Dimensión pedagógica

«Indoeuropeos. La revolución científica que está reescribiendo su historia» también tiene una dimensión pedagógica. Está pensado tanto para especialistas como para lectores interesados en la historia profunda de la humanidad. Aunque incluye discusiones técnicas, su estilo es accesible, con ejemplos claros, ilustraciones pertinentes y una estructura narrativa que evita el tedio sin sacrificar profundidad. Un libro, además, en el que se asoma el territorio que hoy corresponde a España en relación con la expansión indoeuropea, aunque de forma breve y dentro del marco más amplio de la Península Ibérica y Europa Occidental.

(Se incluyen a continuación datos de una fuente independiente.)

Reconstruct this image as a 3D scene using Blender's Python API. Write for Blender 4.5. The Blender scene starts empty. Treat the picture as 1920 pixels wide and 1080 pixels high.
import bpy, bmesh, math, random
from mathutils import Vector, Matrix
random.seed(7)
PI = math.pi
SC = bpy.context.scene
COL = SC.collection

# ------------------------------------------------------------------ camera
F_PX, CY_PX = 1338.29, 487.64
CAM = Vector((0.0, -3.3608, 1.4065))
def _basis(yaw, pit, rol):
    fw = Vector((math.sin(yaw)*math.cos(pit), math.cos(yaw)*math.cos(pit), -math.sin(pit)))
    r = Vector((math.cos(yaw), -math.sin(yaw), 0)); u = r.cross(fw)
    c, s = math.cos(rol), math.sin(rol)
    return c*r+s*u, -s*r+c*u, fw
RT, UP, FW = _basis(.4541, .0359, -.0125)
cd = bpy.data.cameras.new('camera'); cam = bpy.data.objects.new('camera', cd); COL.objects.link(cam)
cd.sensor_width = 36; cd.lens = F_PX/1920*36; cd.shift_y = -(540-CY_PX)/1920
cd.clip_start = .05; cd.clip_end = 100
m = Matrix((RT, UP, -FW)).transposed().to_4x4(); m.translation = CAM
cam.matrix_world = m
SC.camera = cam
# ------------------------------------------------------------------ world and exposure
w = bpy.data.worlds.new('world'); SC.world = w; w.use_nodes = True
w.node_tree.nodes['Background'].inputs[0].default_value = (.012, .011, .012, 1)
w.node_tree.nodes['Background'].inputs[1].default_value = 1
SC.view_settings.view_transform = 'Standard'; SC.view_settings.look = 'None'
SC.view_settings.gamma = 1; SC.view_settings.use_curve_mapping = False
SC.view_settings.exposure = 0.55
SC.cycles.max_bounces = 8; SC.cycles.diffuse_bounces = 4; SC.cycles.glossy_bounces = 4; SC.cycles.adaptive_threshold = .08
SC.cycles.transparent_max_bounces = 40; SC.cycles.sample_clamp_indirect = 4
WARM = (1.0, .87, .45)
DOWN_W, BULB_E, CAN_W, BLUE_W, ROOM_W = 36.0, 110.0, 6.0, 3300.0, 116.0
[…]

En concreto, Mallory aborda la cuestión de cómo y cuándo llegaron las lenguas indoeuropeas a esta zona. Lo hace en el contexto del debate sobre las migraciones de la Edad del Bronce asociadas a culturas como la de la ya citada cerámica cordada y la cultura del vaso campaniforme, y a la expansión de grupos de estepa vinculados genéticamente a los pueblos que hablaban lenguas indoeuropeas: «Uno de los aspectos más debatidos ha sido la presencia indoeuropea en Europa Occidental y, en particular, en la península ibérica, donde el proceso parece más tardío y complejo que en otras regiones del continente.» Esto sugiere que la penetración indoeuropea en Hispania fue parcial, fragmentaria y relativamente tardía, en comparación con otras zonas de Europa central o septentrional. De ahí que las lenguas íberas, vascas y tartésicas –no indoeuropeas– hayan coexistido o resistido más tiempo en la región.